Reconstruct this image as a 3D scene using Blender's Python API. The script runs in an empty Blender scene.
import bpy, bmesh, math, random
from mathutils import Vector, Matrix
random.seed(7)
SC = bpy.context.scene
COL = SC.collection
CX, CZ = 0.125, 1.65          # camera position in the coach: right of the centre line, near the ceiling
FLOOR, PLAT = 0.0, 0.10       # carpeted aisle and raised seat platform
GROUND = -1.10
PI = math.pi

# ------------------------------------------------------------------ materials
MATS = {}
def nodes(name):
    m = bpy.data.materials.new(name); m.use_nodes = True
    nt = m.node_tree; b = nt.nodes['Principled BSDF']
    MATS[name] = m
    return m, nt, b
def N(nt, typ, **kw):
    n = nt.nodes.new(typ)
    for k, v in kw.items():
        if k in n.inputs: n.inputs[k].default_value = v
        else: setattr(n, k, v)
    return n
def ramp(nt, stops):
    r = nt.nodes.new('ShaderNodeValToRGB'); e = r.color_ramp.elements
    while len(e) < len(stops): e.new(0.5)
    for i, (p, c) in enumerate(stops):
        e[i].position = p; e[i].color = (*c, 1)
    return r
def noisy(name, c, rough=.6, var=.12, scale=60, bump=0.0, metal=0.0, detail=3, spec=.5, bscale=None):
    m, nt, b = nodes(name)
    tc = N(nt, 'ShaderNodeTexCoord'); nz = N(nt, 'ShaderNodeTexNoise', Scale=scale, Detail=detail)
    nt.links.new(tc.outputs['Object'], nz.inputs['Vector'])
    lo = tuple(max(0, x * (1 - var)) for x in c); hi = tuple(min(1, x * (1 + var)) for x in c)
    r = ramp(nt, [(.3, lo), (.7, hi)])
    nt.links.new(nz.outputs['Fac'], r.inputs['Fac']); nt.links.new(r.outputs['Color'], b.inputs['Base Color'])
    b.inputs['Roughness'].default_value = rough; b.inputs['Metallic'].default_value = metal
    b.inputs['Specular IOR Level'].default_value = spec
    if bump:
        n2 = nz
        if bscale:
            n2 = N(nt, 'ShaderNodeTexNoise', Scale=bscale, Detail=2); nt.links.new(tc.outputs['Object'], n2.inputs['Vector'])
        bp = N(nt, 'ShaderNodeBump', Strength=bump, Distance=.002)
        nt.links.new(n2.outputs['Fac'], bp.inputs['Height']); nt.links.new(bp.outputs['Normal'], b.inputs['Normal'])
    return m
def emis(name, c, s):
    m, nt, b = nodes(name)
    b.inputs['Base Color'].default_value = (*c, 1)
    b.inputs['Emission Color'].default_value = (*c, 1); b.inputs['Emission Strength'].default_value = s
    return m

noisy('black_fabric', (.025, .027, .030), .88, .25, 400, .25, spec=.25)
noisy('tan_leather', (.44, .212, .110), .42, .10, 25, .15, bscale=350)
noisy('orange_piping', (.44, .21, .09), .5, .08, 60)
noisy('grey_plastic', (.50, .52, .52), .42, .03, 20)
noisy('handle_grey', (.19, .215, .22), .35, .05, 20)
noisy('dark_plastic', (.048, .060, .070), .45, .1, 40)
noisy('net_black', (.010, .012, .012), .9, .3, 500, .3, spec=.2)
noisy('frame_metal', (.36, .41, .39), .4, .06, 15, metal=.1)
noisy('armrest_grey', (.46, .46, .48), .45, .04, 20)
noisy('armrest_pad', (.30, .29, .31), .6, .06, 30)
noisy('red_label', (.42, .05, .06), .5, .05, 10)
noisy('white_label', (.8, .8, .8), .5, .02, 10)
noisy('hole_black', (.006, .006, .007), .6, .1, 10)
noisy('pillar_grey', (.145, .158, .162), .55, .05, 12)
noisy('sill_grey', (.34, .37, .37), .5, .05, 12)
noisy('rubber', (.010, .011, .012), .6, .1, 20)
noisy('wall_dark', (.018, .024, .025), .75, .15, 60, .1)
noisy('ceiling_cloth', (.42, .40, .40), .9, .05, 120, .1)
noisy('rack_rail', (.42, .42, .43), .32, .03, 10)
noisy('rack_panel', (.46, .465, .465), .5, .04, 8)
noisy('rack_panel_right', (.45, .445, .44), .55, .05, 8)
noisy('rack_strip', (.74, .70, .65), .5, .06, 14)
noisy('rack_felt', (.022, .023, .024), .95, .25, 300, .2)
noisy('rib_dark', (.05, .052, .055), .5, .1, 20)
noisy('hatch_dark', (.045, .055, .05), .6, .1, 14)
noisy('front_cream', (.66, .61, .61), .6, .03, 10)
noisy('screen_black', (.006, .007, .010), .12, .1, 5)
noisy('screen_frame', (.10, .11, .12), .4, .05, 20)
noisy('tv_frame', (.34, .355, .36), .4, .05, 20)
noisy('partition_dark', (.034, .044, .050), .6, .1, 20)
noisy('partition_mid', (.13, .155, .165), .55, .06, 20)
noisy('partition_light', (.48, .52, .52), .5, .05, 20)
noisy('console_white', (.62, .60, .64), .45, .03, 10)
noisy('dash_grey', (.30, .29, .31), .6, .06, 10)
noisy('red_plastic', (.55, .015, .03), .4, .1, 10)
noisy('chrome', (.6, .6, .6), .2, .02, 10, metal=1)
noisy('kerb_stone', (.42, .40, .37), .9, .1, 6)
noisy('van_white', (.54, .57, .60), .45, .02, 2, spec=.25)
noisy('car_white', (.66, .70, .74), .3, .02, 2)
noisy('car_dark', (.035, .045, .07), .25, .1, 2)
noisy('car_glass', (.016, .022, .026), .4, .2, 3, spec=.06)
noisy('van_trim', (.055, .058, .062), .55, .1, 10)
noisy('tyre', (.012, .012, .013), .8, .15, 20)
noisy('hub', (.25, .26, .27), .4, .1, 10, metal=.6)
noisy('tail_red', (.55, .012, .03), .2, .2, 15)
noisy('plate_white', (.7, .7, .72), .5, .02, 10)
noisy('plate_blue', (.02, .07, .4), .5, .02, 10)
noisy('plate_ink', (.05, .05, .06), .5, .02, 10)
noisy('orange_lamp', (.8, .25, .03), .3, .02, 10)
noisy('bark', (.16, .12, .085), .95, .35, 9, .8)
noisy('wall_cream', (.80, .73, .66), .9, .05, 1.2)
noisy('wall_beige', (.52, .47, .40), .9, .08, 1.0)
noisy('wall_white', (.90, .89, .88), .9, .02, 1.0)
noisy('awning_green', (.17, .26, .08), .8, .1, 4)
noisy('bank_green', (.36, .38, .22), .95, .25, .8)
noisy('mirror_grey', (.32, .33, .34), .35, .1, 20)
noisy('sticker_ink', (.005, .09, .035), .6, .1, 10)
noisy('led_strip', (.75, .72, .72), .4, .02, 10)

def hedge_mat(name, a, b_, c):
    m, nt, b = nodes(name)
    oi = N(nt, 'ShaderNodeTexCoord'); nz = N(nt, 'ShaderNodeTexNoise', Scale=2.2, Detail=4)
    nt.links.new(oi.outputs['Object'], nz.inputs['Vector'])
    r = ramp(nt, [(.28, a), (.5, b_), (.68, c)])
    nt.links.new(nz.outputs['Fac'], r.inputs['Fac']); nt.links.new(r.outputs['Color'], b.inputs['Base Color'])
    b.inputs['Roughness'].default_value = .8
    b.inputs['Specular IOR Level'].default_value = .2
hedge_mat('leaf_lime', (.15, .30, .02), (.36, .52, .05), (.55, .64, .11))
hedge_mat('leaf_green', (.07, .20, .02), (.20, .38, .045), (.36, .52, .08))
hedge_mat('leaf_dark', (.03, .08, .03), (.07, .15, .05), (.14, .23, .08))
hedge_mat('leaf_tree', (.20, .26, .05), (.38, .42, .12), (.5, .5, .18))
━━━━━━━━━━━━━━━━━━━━
Make an exact copy of every line in the data.

> Output of the exercise
Reconstruct this image as a 3D scene using Blender's Python API. The script runs in an empty Blender scene.
import bpy, bmesh, math, random
from mathutils import Vector, Matrix
random.seed(7)
SC = bpy.context.scene
COL = SC.collection
CX, CZ = 0.125, 1.65          # camera position in the coach: right of the centre line, near the ceiling
FLOOR, PLAT = 0.0, 0.10       # carpeted aisle and raised seat platform
GROUND = -1.10
PI = math.pi

# ------------------------------------------------------------------ materials
MATS = {}
def nodes(name):
    m = bpy.data.materials.new(name); m.use_nodes = True
    nt = m.node_tree; b = nt.nodes['Principled BSDF']
    MATS[name] = m
    return m, nt, b
def N(nt, typ, **kw):
    n = nt.nodes.new(typ)
    for k, v in kw.items():
        if k in n.inputs: n.inputs[k].default_value = v
        else: setattr(n, k, v)
    return n
def ramp(nt, stops):
    r = nt.nodes.new('ShaderNodeValToRGB'); e = r.color_ramp.elements
    while len(e) < len(stops): e.new(0.5)
    for i, (p, c) in enumerate(stops):
        e[i].position = p; e[i].color = (*c, 1)
    return r
def noisy(name, c, rough=.6, var=.12, scale=60, bump=0.0, metal=0.0, detail=3, spec=.5, bscale=None):
    m, nt, b = nodes(name)
    tc = N(nt, 'ShaderNodeTexCoord'); nz = N(nt, 'ShaderNodeTexNoise', Scale=scale, Detail=detail)
    nt.links.new(tc.outputs['Object'], nz.inputs['Vector'])
    lo = tuple(max(0, x * (1 - var)) for x in c); hi = tuple(min(1, x * (1 + var)) for x in c)
    r = ramp(nt, [(.3, lo), (.7, hi)])
    nt.links.new(nz.outputs['Fac'], r.inputs['Fac']); nt.links.new(r.outputs['Color'], b.inputs['Base Color'])
    b.inputs['Roughness'].default_value = rough; b.inputs['Metallic'].default_value = metal
    b.inputs['Specular IOR Level'].default_value = spec
    if bump:
        n2 = nz
        if bscale:
            n2 = N(nt, 'ShaderNodeTexNoise', Scale=bscale, Detail=2); nt.links.new(tc.outputs['Object'], n2.inputs['Vector'])
        bp = N(nt, 'ShaderNodeBump', Strength=bump, Distance=.002)
        nt.links.new(n2.outputs['Fac'], bp.inputs['Height']); nt.links.new(bp.outputs['Normal'], b.inputs['Normal'])
    return m
def emis(name, c, s):
    m, nt, b = nodes(name)
    b.inputs['Base Color'].default_value = (*c, 1)
    b.inputs['Emission Color'].default_value = (*c, 1); b.inputs['Emission Strength'].default_value = s
    return m

noisy('black_fabric', (.025, .027, .030), .88, .25, 400, .25, spec=.25)
noisy('tan_leather', (.44, .212, .110), .42, .10, 25, .15, bscale=350)
noisy('orange_piping', (.44, .21, .09), .5, .08, 60)
noisy('grey_plastic', (.50, .52, .52), .42, .03, 20)
noisy('handle_grey', (.19, .215, .22), .35, .05, 20)
noisy('dark_plastic', (.048, .060, .070), .45, .1, 40)
noisy('net_black', (.010, .012, .012), .9, .3, 500, .3, spec=.2)
noisy('frame_metal', (.36, .41, .39), .4, .06, 15, metal=.1)
noisy('armrest_grey', (.46, .46, .48), .45, .04, 20)
noisy('armrest_pad', (.30, .29, .31), .6, .06, 30)
noisy('red_label', (.42, .05, .06), .5, .05, 10)
noisy('white_label', (.8, .8, .8), .5, .02, 10)
noisy('hole_black', (.006, .006, .007), .6, .1, 10)
noisy('pillar_grey', (.145, .158, .162), .55, .05, 12)
noisy('sill_grey', (.34, .37, .37), .5, .05, 12)
noisy('rubber', (.010, .011, .012), .6, .1, 20)
noisy('wall_dark', (.018, .024, .025), .75, .15, 60, .1)
noisy('ceiling_cloth', (.42, .40, .40), .9, .05, 120, .1)
noisy('rack_rail', (.42, .42, .43), .32, .03, 10)
noisy('rack_panel', (.46, .465, .465), .5, .04, 8)
noisy('rack_panel_right', (.45, .445, .44), .55, .05, 8)
noisy('rack_strip', (.74, .70, .65), .5, .06, 14)
noisy('rack_felt', (.022, .023, .024), .95, .25, 300, .2)
noisy('rib_dark', (.05, .052, .055), .5, .1, 20)
noisy('hatch_dark', (.045, .055, .05), .6, .1, 14)
noisy('front_cream', (.66, .61, .61), .6, .03, 10)
noisy('screen_black', (.006, .007, .010), .12, .1, 5)
noisy('screen_frame', (.10, .11, .12), .4, .05, 20)
noisy('tv_frame', (.34, .355, .36), .4, .05, 20)
noisy('partition_dark', (.034, .044, .050), .6, .1, 20)
noisy('partition_mid', (.13, .155, .165), .55, .06, 20)
noisy('partition_light', (.48, .52, .52), .5, .05, 20)
noisy('console_white', (.62, .60, .64), .45, .03, 10)
noisy('dash_grey', (.30, .29, .31), .6, .06, 10)
noisy('red_plastic', (.55, .015, .03), .4, .1, 10)
noisy('chrome', (.6, .6, .6), .2, .02, 10, metal=1)
noisy('kerb_stone', (.42, .40, .37), .9, .1, 6)
noisy('van_white', (.54, .57, .60), .45, .02, 2, spec=.25)
noisy('car_white', (.66, .70, .74), .3, .02, 2)
noisy('car_dark', (.035, .045, .07), .25, .1, 2)
noisy('car_glass', (.016, .022, .026), .4, .2, 3, spec=.06)
noisy('van_trim', (.055, .058, .062), .55, .1, 10)
noisy('tyre', (.012, .012, .013), .8, .15, 20)
noisy('hub', (.25, .26, .27), .4, .1, 10, metal=.6)
noisy('tail_red', (.55, .012, .03), .2, .2, 15)
noisy('plate_white', (.7, .7, .72), .5, .02, 10)
noisy('plate_blue', (.02, .07, .4), .5, .02, 10)
noisy('plate_ink', (.05, .05, .06), .5, .02, 10)
noisy('orange_lamp', (.8, .25, .03), .3, .02, 10)
noisy('bark', (.16, .12, .085), .95, .35, 9, .8)
noisy('wall_cream', (.80, .73, .66), .9, .05, 1.2)
noisy('wall_beige', (.52, .47, .40), .9, .08, 1.0)
noisy('wall_white', (.90, .89, .88), .9, .02, 1.0)
noisy('awning_green', (.17, .26, .08), .8, .1, 4)
noisy('bank_green', (.36, .38, .22), .95, .25, .8)
noisy('mirror_grey', (.32, .33, .34), .35, .1, 20)
noisy('sticker_ink', (.005, .09, .035), .6, .1, 10)
noisy('led_strip', (.75, .72, .72), .4, .02, 10)

def hedge_mat(name, a, b_, c):
    m, nt, b = nodes(name)
    oi = N(nt, 'ShaderNodeTexCoord'); nz = N(nt, 'ShaderNodeTexNoise', Scale=2.2, Detail=4)
    nt.links.new(oi.outputs['Object'], nz.inputs['Vector'])
    r = ramp(nt, [(.28, a), (.5, b_), (.68, c)])
    nt.links.new(nz.outputs['Fac'], r.inputs['Fac']); nt.links.new(r.outputs['Color'], b.inputs['Base Color'])
    b.inputs['Roughness'].default_value = .8
    b.inputs['Specular IOR Level'].default_value = .2
hedge_mat('leaf_lime', (.15, .30, .02), (.36, .52, .05), (.55, .64, .11))
hedge_mat('leaf_green', (.07, .20, .02), (.20, .38, .045), (.36, .52, .08))
hedge_mat('leaf_dark', (.03, .08, .03), (.07, .15, .05), (.14, .23, .08))
hedge_mat('leaf_tree', (.20, .26, .05), (.38, .42, .12), (.5, .5, .18))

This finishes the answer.